SUPPLIED DATA.

____________________

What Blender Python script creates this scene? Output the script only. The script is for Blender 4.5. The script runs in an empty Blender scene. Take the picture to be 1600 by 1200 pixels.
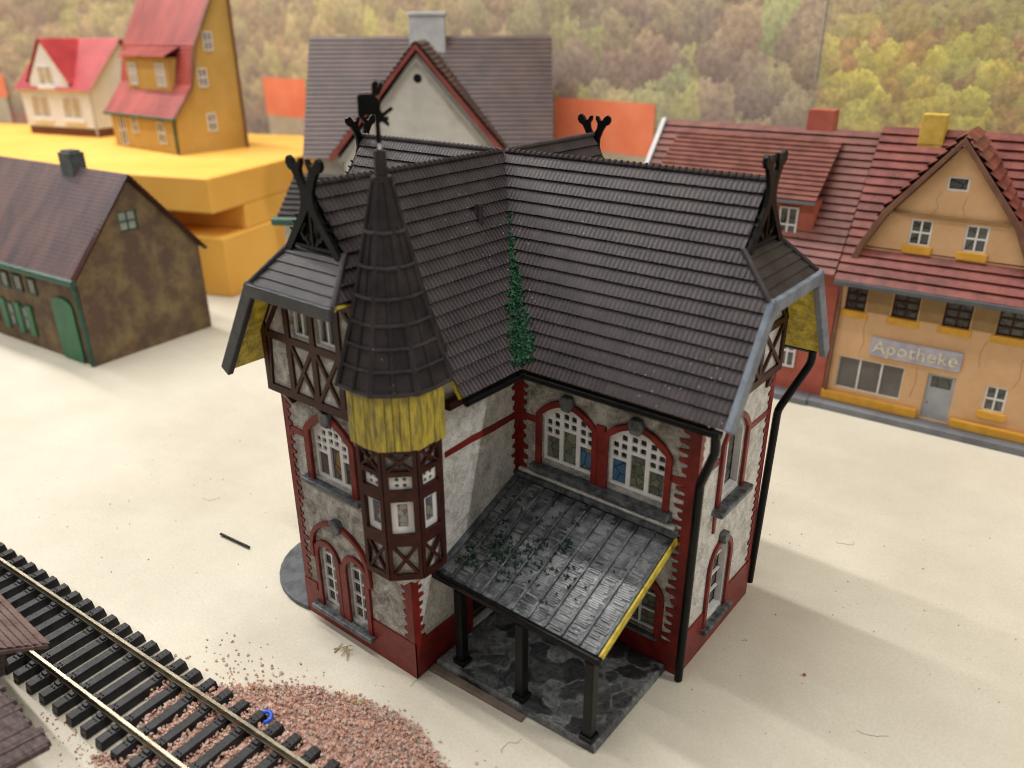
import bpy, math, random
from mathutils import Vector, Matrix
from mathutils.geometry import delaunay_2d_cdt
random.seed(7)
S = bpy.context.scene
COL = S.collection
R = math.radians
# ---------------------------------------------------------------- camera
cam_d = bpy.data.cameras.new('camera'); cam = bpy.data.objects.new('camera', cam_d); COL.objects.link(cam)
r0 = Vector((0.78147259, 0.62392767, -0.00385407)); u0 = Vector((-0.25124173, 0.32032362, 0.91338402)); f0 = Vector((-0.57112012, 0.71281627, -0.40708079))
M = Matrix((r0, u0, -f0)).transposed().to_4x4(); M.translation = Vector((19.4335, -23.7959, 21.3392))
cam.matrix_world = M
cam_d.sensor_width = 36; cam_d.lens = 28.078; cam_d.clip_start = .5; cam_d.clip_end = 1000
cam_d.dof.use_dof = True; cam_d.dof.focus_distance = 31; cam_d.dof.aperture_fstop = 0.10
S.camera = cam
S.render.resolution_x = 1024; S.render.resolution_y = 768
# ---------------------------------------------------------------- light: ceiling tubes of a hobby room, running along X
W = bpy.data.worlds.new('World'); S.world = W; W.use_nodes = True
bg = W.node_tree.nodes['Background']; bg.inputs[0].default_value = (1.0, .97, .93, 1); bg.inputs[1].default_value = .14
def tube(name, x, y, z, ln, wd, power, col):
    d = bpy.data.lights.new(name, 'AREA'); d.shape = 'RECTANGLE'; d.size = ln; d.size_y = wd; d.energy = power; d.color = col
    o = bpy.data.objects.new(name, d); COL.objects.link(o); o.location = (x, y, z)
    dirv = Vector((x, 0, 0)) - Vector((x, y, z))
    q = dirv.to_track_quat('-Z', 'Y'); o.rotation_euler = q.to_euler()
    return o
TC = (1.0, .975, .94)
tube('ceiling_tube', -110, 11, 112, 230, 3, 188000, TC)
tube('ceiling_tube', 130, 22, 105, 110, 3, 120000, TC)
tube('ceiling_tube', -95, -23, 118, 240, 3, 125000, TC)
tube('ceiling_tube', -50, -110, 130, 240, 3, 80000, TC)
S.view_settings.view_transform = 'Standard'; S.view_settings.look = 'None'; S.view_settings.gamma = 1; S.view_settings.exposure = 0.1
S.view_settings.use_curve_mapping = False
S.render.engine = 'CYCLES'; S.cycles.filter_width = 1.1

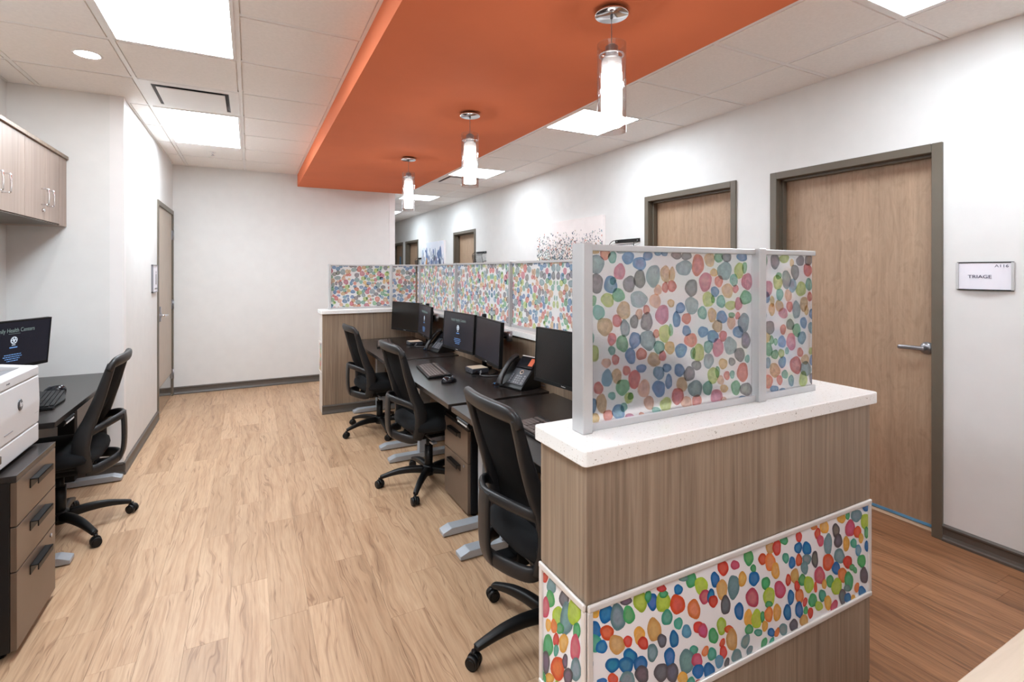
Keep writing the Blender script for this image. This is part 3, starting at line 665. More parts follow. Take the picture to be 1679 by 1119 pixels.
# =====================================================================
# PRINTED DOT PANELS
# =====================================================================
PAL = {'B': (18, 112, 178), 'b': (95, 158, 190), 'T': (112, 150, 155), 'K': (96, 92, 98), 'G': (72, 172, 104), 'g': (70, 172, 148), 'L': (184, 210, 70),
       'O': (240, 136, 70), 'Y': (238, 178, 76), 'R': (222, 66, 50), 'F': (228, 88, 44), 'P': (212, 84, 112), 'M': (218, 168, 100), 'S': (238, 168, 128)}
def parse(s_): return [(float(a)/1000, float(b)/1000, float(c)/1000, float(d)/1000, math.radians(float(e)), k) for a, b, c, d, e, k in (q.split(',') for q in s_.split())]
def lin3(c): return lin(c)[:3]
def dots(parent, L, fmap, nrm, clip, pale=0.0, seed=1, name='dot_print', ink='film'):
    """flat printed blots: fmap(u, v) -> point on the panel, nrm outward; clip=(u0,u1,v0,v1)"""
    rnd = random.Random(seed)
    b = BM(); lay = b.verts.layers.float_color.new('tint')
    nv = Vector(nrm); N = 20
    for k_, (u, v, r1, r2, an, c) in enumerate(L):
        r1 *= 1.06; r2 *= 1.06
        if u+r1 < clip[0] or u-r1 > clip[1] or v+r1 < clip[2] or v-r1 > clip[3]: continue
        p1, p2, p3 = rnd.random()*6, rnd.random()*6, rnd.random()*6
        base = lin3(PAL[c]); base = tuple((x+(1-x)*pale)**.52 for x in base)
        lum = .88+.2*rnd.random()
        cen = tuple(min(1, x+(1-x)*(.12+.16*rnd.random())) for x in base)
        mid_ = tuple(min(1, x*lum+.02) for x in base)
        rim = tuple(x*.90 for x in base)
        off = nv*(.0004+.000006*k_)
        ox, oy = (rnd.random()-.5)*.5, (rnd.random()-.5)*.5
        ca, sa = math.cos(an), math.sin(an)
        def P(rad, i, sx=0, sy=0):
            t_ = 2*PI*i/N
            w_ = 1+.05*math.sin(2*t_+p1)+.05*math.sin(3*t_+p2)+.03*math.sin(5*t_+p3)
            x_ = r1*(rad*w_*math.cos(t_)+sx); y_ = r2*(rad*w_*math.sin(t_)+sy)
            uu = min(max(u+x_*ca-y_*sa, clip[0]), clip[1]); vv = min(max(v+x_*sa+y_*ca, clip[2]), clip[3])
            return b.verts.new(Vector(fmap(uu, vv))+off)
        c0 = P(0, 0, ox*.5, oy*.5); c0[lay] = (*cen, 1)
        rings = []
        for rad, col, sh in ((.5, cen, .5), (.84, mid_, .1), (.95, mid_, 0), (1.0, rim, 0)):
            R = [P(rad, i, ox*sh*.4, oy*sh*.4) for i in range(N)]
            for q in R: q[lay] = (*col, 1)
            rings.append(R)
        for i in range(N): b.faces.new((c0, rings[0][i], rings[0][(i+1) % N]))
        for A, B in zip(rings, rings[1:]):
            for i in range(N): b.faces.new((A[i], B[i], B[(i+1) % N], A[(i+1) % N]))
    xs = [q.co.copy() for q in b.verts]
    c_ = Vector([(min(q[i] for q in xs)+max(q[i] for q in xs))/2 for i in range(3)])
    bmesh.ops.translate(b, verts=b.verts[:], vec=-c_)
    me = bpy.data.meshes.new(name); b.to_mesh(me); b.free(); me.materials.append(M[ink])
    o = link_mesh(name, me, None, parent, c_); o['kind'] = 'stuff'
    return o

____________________

WHAT YOU ARE ASKED TO DO. In this exercise, set down all of the data exactly, without the pictures.

FULL OUTPUT.
What Blender Python script creates this scene? Output the script only. The script is for Blender 4.5. The script runs in an empty Blender scene. Take the picture to be 1600 by 1200 pixels.
import bpy, math, random
from mathutils import Vector, Matrix
from mathutils.geometry import delaunay_2d_cdt
random.seed(7)
S = bpy.context.scene
COL = S.collection
R = math.radians
# ---------------------------------------------------------------- camera
cam_d = bpy.data.cameras.new('camera'); cam = bpy.data.objects.new('camera', cam_d); COL.objects.link(cam)
r0 = Vector((0.78147259, 0.62392767, -0.00385407)); u0 = Vector((-0.25124173, 0.32032362, 0.91338402)); f0 = Vector((-0.57112012, 0.71281627, -0.40708079))
M = Matrix((r0, u0, -f0)).transposed().to_4x4(); M.translation = Vector((19.4335, -23.7959, 21.3392))
cam.matrix_world = M
cam_d.sensor_width = 36; cam_d.lens = 28.078; cam_d.clip_start = .5; cam_d.clip_end = 1000
cam_d.dof.use_dof = True; cam_d.dof.focus_distance = 31; cam_d.dof.aperture_fstop = 0.10
S.camera = cam
S.render.resolution_x = 1024; S.render.resolution_y = 768
# ---------------------------------------------------------------- light: ceiling tubes of a hobby room, running along X
W = bpy.data.worlds.new('World'); S.world = W; W.use_nodes = True
bg = W.node_tree.nodes['Background']; bg.inputs[0].default_value = (1.0, .97, .93, 1); bg.inputs[1].default_value = .14
def tube(name, x, y, z, ln, wd, power, col):
    d = bpy.data.lights.new(name, 'AREA'); d.shape = 'RECTANGLE'; d.size = ln; d.size_y = wd; d.energy = power; d.color = col
    o = bpy.data.objects.new(name, d); COL.objects.link(o); o.location = (x, y, z)
    dirv = Vector((x, 0, 0)) - Vector((x, y, z))
    q = dirv.to_track_quat('-Z', 'Y'); o.rotation_euler = q.to_euler()
    return o
TC = (1.0, .975, .94)
tube('ceiling_tube', -110, 11, 112, 230, 3, 188000, TC)
tube('ceiling_tube', 130, 22, 105, 110, 3, 120000, TC)
tube('ceiling_tube', -95, -23, 118, 240, 3, 125000, TC)
tube('ceiling_tube', -50, -110, 130, 240, 3, 80000, TC)
S.view_settings.view_transform = 'Standard'; S.view_settings.look = 'None'; S.view_settings.gamma = 1; S.view_settings.exposure = 0.1
S.view_settings.use_curve_mapping = False
S.render.engine = 'CYCLES'; S.cycles.filter_width = 1.1

Keep writing the Blender script for this image. This is part 3, starting at line 665. More parts follow. Take the picture to be 1679 by 1119 pixels.
# =====================================================================
# PRINTED DOT PANELS
# =====================================================================
PAL = {'B': (18, 112, 178), 'b': (95, 158, 190), 'T': (112, 150, 155), 'K': (96, 92, 98), 'G': (72, 172, 104), 'g': (70, 172, 148), 'L': (184, 210, 70),
       'O': (240, 136, 70), 'Y': (238, 178, 76), 'R': (222, 66, 50), 'F': (228, 88, 44), 'P': (212, 84, 112), 'M': (218, 168, 100), 'S': (238, 168, 128)}
def parse(s_): return [(float(a)/1000, float(b)/1000, float(c)/1000, float(d)/1000, math.radians(float(e)), k) for a, b, c, d, e, k in (q.split(',') for q in s_.split())]
def lin3(c): return lin(c)[:3]
def dots(parent, L, fmap, nrm, clip, pale=0.0, seed=1, name='dot_print', ink='film'):
    """flat printed blots: fmap(u, v) -> point on the panel, nrm outward; clip=(u0,u1,v0,v1)"""
    rnd = random.Random(seed)
    b = BM(); lay = b.verts.layers.float_color.new('tint')
    nv = Vector(nrm); N = 20
    for k_, (u, v, r1, r2, an, c) in enumerate(L):
        r1 *= 1.06; r2 *= 1.06
        if u+r1 < clip[0] or u-r1 > clip[1] or v+r1 < clip[2] or v-r1 > clip[3]: continue
        p1, p2, p3 = rnd.random()*6, rnd.random()*6, rnd.random()*6
        base = lin3(PAL[c]); base = tuple((x+(1-x)*pale)**.52 for x in base)
        lum = .88+.2*rnd.random()
        cen = tuple(min(1, x+(1-x)*(.12+.16*rnd.random())) for x in base)
        mid_ = tuple(min(1, x*lum+.02) for x in base)
        rim = tuple(x*.90 for x in base)
        off = nv*(.0004+.000006*k_)
        ox, oy = (rnd.random()-.5)*.5, (rnd.random()-.5)*.5
        ca, sa = math.cos(an), math.sin(an)
        def P(rad, i, sx=0, sy=0):
            t_ = 2*PI*i/N
            w_ = 1+.05*math.sin(2*t_+p1)+.05*math.sin(3*t_+p2)+.03*math.sin(5*t_+p3)
            x_ = r1*(rad*w_*math.cos(t_)+sx); y_ = r2*(rad*w_*math.sin(t_)+sy)
            uu = min(max(u+x_*ca-y_*sa, clip[0]), clip[1]); vv = min(max(v+x_*sa+y_*ca, clip[2]), clip[3])
            return b.verts.new(Vector(fmap(uu, vv))+off)
        c0 = P(0, 0, ox*.5, oy*.5); c0[lay] = (*cen, 1)
        rings = []
        for rad, col, sh in ((.5, cen, .5), (.84, mid_, .1), (.95, mid_, 0), (1.0, rim, 0)):
            R = [P(rad, i, ox*sh*.4, oy*sh*.4) for i in range(N)]
            for q in R: q[lay] = (*col, 1)
            rings.append(R)
        for i in range(N): b.faces.new((c0, rings[0][i], rings[0][(i+1) % N]))
        for A, B in zip(rings, rings[1:]):
            for i in range(N): b.faces.new((A[i], B[i], B[(i+1) % N], A[(i+1) % N]))
    xs = [q.co.copy() for q in b.verts]
    c_ = Vector([(min(q[i] for q in xs)+max(q[i] for q in xs))/2 for i in range(3)])
    bmesh.ops.translate(b, verts=b.verts[:], vec=-c_)
    me = bpy.data.meshes.new(name); b.to_mesh(me); b.free(); me.materials.append(M[ink])
    o = link_mesh(name, me, None, parent, c_); o['kind'] = 'stuff'
    return o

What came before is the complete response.